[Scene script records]
** BEGIN **

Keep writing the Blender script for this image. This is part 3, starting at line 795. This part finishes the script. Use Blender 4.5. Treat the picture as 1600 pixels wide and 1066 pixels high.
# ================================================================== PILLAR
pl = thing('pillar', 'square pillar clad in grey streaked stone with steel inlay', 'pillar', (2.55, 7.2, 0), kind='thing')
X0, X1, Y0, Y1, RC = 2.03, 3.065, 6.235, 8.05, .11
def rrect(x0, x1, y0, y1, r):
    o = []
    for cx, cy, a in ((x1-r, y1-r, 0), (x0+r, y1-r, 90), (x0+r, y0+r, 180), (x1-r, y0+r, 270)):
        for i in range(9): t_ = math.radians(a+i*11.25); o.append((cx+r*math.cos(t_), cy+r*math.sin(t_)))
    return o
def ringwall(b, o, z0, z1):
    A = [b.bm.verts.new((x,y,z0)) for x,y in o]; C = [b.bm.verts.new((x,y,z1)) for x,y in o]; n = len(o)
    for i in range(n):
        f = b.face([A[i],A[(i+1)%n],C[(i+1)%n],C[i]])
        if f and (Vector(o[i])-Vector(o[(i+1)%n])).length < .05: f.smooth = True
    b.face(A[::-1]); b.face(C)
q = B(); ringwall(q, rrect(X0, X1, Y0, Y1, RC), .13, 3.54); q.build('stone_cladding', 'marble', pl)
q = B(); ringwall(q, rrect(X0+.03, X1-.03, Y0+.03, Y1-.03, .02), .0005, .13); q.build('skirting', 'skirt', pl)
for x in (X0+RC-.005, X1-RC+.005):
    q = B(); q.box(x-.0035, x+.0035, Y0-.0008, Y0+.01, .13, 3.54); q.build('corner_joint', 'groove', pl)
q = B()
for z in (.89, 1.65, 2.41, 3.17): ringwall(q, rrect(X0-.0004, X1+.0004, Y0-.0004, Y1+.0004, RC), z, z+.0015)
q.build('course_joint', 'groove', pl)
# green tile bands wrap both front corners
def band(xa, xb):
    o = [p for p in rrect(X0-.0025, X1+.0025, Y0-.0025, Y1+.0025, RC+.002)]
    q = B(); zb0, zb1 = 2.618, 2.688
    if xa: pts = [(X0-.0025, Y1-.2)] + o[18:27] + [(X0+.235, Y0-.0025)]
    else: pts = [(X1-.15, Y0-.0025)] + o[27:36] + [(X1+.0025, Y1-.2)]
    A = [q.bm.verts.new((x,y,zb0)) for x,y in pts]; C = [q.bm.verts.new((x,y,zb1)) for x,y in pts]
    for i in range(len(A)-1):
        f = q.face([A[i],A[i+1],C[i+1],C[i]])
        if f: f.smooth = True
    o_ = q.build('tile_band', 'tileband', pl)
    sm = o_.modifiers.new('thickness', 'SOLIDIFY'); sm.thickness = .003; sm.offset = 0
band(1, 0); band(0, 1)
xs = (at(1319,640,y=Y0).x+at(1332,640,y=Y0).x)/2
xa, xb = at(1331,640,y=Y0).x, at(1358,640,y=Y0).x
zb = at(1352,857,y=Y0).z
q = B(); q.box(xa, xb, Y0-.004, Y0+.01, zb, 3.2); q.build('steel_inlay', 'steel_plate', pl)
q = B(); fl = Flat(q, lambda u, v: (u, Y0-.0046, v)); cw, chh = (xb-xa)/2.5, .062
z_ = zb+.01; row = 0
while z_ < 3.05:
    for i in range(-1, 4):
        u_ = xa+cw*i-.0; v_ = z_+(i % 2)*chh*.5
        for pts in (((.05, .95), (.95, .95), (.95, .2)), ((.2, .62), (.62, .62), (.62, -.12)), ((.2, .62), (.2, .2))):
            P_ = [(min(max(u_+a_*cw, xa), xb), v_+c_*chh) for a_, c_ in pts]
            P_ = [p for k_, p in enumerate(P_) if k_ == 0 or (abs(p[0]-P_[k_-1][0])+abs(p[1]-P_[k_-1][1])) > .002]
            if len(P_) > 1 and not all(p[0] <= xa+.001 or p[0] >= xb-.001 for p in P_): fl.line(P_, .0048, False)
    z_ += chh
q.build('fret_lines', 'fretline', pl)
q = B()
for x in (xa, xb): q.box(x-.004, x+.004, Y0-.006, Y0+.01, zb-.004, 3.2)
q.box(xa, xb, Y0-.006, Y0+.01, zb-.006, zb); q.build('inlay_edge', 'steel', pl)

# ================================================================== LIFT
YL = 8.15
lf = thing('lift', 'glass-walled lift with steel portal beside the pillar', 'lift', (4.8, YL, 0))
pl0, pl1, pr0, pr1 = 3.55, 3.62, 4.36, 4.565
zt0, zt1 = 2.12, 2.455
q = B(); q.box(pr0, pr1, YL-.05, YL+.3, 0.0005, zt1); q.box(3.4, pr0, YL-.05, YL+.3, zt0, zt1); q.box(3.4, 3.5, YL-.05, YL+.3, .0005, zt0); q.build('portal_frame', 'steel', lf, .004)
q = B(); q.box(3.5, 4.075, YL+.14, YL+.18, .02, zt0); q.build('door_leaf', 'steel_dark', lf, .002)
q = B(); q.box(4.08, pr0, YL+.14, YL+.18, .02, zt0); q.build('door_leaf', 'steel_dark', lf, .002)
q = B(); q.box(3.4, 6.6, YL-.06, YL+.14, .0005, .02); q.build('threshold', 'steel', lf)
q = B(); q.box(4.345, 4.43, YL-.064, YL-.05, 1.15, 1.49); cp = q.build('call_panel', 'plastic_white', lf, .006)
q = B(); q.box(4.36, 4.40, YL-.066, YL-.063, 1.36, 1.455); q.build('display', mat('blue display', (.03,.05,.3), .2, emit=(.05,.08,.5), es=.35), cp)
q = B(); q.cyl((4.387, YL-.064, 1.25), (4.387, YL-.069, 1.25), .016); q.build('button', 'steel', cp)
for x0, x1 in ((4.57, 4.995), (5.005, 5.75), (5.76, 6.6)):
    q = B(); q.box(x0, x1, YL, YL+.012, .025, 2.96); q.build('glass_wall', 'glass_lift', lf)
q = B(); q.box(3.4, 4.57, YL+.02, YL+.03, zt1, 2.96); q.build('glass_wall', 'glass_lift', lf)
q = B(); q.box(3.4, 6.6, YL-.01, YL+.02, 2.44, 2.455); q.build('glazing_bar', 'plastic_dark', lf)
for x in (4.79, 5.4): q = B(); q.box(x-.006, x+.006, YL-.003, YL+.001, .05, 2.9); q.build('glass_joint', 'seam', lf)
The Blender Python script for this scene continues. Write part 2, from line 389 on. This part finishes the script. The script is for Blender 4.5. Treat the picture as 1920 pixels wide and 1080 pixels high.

** END **

### AIM OF THE TASK
Write out the material from the first line to the last, exactly.

### WORKED SOLUTION
Keep writing the Blender script for this image. This is part 3, starting at line 795. This part finishes the script. Use Blender 4.5. Treat the picture as 1600 pixels wide and 1066 pixels high.
# ================================================================== PILLAR
pl = thing('pillar', 'square pillar clad in grey streaked stone with steel inlay', 'pillar', (2.55, 7.2, 0), kind='thing')
X0, X1, Y0, Y1, RC = 2.03, 3.065, 6.235, 8.05, .11
def rrect(x0, x1, y0, y1, r):
    o = []
    for cx, cy, a in ((x1-r, y1-r, 0), (x0+r, y1-r, 90), (x0+r, y0+r, 180), (x1-r, y0+r, 270)):
        for i in range(9): t_ = math.radians(a+i*11.25); o.append((cx+r*math.cos(t_), cy+r*math.sin(t_)))
    return o
def ringwall(b, o, z0, z1):
    A = [b.bm.verts.new((x,y,z0)) for x,y in o]; C = [b.bm.verts.new((x,y,z1)) for x,y in o]; n = len(o)
    for i in range(n):
        f = b.face([A[i],A[(i+1)%n],C[(i+1)%n],C[i]])
        if f and (Vector(o[i])-Vector(o[(i+1)%n])).length < .05: f.smooth = True
    b.face(A[::-1]); b.face(C)
q = B(); ringwall(q, rrect(X0, X1, Y0, Y1, RC), .13, 3.54); q.build('stone_cladding', 'marble', pl)
q = B(); ringwall(q, rrect(X0+.03, X1-.03, Y0+.03, Y1-.03, .02), .0005, .13); q.build('skirting', 'skirt', pl)
for x in (X0+RC-.005, X1-RC+.005):
    q = B(); q.box(x-.0035, x+.0035, Y0-.0008, Y0+.01, .13, 3.54); q.build('corner_joint', 'groove', pl)
q = B()
for z in (.89, 1.65, 2.41, 3.17): ringwall(q, rrect(X0-.0004, X1+.0004, Y0-.0004, Y1+.0004, RC), z, z+.0015)
q.build('course_joint', 'groove', pl)
# green tile bands wrap both front corners
def band(xa, xb):
    o = [p for p in rrect(X0-.0025, X1+.0025, Y0-.0025, Y1+.0025, RC+.002)]
    q = B(); zb0, zb1 = 2.618, 2.688
    if xa: pts = [(X0-.0025, Y1-.2)] + o[18:27] + [(X0+.235, Y0-.0025)]
    else: pts = [(X1-.15, Y0-.0025)] + o[27:36] + [(X1+.0025, Y1-.2)]
    A = [q.bm.verts.new((x,y,zb0)) for x,y in pts]; C = [q.bm.verts.new((x,y,zb1)) for x,y in pts]
    for i in range(len(A)-1):
        f = q.face([A[i],A[i+1],C[i+1],C[i]])
        if f: f.smooth = True
    o_ = q.build('tile_band', 'tileband', pl)
    sm = o_.modifiers.new('thickness', 'SOLIDIFY'); sm.thickness = .003; sm.offset = 0
band(1, 0); band(0, 1)
xs = (at(1319,640,y=Y0).x+at(1332,640,y=Y0).x)/2
xa, xb = at(1331,640,y=Y0).x, at(1358,640,y=Y0).x
zb = at(1352,857,y=Y0).z
q = B(); q.box(xa, xb, Y0-.004, Y0+.01, zb, 3.2); q.build('steel_inlay', 'steel_plate', pl)
q = B(); fl = Flat(q, lambda u, v: (u, Y0-.0046, v)); cw, chh = (xb-xa)/2.5, .062
z_ = zb+.01; row = 0
while z_ < 3.05:
    for i in range(-1, 4):
        u_ = xa+cw*i-.0; v_ = z_+(i % 2)*chh*.5
        for pts in (((.05, .95), (.95, .95), (.95, .2)), ((.2, .62), (.62, .62), (.62, -.12)), ((.2, .62), (.2, .2))):
            P_ = [(min(max(u_+a_*cw, xa), xb), v_+c_*chh) for a_, c_ in pts]
            P_ = [p for k_, p in enumerate(P_) if k_ == 0 or (abs(p[0]-P_[k_-1][0])+abs(p[1]-P_[k_-1][1])) > .002]
            if len(P_) > 1 and not all(p[0] <= xa+.001 or p[0] >= xb-.001 for p in P_): fl.line(P_, .0048, False)
    z_ += chh
q.build('fret_lines', 'fretline', pl)
q = B()
for x in (xa, xb): q.box(x-.004, x+.004, Y0-.006, Y0+.01, zb-.004, 3.2)
q.box(xa, xb, Y0-.006, Y0+.01, zb-.006, zb); q.build('inlay_edge', 'steel', pl)

# ================================================================== LIFT
YL = 8.15
lf = thing('lift', 'glass-walled lift with steel portal beside the pillar', 'lift', (4.8, YL, 0))
pl0, pl1, pr0, pr1 = 3.55, 3.62, 4.36, 4.565
zt0, zt1 = 2.12, 2.455
q = B(); q.box(pr0, pr1, YL-.05, YL+.3, 0.0005, zt1); q.box(3.4, pr0, YL-.05, YL+.3, zt0, zt1); q.box(3.4, 3.5, YL-.05, YL+.3, .0005, zt0); q.build('portal_frame', 'steel', lf, .004)
q = B(); q.box(3.5, 4.075, YL+.14, YL+.18, .02, zt0); q.build('door_leaf', 'steel_dark', lf, .002)
q = B(); q.box(4.08, pr0, YL+.14, YL+.18, .02, zt0); q.build('door_leaf', 'steel_dark', lf, .002)
q = B(); q.box(3.4, 6.6, YL-.06, YL+.14, .0005, .02); q.build('threshold', 'steel', lf)
q = B(); q.box(4.345, 4.43, YL-.064, YL-.05, 1.15, 1.49); cp = q.build('call_panel', 'plastic_white', lf, .006)
q = B(); q.box(4.36, 4.40, YL-.066, YL-.063, 1.36, 1.455); q.build('display', mat('blue display', (.03,.05,.3), .2, emit=(.05,.08,.5), es=.35), cp)
q = B(); q.cyl((4.387, YL-.064, 1.25), (4.387, YL-.069, 1.25), .016); q.build('button', 'steel', cp)
for x0, x1 in ((4.57, 4.995), (5.005, 5.75), (5.76, 6.6)):
    q = B(); q.box(x0, x1, YL, YL+.012, .025, 2.96); q.build('glass_wall', 'glass_lift', lf)
q = B(); q.box(3.4, 4.57, YL+.02, YL+.03, zt1, 2.96); q.build('glass_wall', 'glass_lift', lf)
q = B(); q.box(3.4, 6.6, YL-.01, YL+.02, 2.44, 2.455); q.build('glazing_bar', 'plastic_dark', lf)
for x in (4.79, 5.4): q = B(); q.box(x-.006, x+.006, YL-.003, YL+.001, .05, 2.9); q.build('glass_joint', 'seam', lf)
The Blender Python script for this scene continues. Write part 2, from line 389 on. This part finishes the script. The script is for Blender 4.5. Treat the picture as 1920 pixels wide and 1080 pixels high.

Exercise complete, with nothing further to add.